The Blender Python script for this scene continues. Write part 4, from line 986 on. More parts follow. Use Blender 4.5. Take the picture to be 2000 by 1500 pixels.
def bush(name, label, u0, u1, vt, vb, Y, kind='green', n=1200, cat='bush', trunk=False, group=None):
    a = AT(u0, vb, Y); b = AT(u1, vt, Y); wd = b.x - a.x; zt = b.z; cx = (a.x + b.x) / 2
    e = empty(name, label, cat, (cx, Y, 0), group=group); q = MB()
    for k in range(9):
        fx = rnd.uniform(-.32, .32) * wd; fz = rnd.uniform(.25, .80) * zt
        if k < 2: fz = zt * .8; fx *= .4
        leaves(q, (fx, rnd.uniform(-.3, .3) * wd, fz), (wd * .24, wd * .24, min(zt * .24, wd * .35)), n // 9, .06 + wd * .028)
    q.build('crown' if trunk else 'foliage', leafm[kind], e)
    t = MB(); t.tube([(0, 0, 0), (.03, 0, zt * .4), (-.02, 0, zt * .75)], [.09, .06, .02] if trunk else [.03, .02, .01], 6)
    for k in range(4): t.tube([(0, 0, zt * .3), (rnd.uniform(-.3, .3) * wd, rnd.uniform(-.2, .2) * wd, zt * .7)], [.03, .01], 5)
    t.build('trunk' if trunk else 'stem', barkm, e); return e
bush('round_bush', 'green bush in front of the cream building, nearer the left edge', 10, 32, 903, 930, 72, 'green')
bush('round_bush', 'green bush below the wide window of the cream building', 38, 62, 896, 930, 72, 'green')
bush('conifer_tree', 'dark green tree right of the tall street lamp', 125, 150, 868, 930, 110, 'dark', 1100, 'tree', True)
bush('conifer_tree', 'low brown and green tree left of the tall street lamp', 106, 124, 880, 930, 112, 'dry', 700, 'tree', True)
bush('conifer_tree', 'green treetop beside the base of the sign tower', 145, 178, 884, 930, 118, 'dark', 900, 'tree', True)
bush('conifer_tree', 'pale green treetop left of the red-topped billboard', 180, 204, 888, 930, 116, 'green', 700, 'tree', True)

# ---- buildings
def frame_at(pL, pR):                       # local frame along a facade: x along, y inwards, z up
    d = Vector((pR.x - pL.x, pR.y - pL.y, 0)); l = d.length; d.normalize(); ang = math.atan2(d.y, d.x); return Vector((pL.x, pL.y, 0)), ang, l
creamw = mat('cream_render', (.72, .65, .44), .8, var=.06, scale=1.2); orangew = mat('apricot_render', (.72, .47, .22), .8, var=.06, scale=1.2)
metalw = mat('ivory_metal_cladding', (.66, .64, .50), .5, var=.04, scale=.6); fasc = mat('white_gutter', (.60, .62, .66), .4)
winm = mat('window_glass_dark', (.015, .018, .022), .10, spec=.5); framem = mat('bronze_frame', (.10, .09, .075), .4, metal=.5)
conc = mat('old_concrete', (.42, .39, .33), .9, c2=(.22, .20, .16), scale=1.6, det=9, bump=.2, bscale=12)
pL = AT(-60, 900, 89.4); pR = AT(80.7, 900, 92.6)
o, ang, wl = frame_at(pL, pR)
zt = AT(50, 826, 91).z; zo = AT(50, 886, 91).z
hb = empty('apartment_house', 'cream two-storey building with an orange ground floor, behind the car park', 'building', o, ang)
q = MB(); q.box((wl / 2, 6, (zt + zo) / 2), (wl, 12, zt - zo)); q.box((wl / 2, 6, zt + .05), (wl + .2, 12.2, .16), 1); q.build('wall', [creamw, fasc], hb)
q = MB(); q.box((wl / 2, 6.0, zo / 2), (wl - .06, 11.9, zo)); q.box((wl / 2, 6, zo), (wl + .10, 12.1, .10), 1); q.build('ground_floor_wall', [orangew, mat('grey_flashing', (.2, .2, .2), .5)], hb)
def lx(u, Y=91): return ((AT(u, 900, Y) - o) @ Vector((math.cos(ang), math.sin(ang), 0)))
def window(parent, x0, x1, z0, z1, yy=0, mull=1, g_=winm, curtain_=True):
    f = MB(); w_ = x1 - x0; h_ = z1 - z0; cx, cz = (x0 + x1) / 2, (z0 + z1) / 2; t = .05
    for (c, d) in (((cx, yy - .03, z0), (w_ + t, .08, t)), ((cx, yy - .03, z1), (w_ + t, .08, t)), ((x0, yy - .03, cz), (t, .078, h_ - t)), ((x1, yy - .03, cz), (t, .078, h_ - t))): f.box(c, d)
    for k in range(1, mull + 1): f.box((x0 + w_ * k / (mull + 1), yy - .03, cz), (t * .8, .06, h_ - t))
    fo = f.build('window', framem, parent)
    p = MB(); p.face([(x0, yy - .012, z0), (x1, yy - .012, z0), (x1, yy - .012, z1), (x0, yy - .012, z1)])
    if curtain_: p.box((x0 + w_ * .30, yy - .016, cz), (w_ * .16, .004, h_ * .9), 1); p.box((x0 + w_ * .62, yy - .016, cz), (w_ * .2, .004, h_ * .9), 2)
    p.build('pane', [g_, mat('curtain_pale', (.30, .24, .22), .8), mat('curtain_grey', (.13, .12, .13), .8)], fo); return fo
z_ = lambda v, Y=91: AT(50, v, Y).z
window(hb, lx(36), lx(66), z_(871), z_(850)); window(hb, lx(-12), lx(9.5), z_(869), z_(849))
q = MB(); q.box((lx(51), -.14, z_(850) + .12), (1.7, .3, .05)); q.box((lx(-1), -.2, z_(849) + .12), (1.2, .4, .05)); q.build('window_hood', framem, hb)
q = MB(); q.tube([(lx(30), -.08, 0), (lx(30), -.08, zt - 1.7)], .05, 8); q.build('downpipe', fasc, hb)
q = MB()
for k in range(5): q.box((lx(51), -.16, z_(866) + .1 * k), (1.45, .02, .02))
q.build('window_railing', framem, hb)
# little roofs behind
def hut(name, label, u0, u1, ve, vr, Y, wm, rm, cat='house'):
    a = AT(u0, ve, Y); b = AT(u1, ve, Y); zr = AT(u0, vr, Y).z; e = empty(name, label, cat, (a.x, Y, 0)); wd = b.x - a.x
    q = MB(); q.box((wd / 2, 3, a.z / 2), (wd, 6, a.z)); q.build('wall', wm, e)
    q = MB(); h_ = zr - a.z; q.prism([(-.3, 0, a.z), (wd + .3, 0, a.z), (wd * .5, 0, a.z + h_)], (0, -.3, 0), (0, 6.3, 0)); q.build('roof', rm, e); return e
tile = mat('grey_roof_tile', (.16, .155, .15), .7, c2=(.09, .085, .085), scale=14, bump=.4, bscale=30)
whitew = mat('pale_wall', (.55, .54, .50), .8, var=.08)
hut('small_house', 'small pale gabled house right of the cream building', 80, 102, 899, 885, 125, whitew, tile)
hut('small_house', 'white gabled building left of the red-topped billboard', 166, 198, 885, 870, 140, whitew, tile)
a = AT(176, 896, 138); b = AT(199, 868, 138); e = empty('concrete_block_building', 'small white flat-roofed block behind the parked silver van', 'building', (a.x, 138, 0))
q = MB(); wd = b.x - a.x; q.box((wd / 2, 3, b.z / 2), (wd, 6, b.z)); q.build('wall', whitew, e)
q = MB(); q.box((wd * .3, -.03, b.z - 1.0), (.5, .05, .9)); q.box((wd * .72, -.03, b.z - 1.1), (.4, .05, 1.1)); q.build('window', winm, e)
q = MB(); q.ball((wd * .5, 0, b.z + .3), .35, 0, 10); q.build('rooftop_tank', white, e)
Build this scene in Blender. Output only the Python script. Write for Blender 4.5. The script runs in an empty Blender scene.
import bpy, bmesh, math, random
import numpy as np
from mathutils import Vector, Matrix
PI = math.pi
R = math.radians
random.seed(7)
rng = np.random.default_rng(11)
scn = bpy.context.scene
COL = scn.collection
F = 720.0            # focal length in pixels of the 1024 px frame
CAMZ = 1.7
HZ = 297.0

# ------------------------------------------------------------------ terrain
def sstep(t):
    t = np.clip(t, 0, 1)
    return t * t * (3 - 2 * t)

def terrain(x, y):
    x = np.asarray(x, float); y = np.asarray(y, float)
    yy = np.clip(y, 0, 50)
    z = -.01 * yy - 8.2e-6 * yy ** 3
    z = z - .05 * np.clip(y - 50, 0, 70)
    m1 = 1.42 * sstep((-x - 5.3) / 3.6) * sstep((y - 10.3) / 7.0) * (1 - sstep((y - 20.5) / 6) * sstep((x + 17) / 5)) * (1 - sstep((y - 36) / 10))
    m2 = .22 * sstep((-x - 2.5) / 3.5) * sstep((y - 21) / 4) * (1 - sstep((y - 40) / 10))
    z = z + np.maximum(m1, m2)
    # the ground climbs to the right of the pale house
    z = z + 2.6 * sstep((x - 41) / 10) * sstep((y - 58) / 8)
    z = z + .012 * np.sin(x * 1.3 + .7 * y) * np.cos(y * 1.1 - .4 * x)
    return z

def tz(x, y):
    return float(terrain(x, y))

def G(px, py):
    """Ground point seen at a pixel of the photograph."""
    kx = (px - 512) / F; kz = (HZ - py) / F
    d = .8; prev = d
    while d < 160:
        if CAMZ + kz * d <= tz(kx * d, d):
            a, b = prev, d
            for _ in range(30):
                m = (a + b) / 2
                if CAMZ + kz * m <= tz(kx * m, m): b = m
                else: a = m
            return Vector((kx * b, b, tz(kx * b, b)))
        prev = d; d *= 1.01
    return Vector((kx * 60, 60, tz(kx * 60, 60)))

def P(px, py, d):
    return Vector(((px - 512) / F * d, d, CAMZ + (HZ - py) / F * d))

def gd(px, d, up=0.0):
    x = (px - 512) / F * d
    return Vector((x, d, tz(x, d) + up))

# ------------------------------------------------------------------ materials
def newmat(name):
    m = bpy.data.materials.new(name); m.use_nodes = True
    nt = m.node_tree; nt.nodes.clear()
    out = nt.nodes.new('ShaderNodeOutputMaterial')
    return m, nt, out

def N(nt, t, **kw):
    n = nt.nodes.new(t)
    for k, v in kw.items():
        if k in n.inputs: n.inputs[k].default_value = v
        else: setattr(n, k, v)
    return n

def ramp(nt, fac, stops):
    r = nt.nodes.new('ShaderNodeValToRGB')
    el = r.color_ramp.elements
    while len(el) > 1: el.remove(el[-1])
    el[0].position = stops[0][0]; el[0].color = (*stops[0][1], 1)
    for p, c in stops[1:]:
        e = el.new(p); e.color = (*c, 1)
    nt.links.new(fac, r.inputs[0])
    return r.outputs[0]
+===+
WHAT YOU SHOULD DO: Your task is to repeat exactly the lines from the one that contains "Build this scene" through the one that contains "return t * t * (3 - 2 * t)", with both end lines included.

RESPONSE TO THIS TASK:
Build this scene in Blender. Output only the Python script. Write for Blender 4.5. The script runs in an empty Blender scene.
import bpy, bmesh, math, random
import numpy as np
from mathutils import Vector, Matrix
PI = math.pi
R = math.radians
random.seed(7)
rng = np.random.default_rng(11)
scn = bpy.context.scene
COL = scn.collection
F = 720.0            # focal length in pixels of the 1024 px frame
CAMZ = 1.7
HZ = 297.0

# ------------------------------------------------------------------ terrain
def sstep(t):
    t = np.clip(t, 0, 1)
    return t * t * (3 - 2 * t)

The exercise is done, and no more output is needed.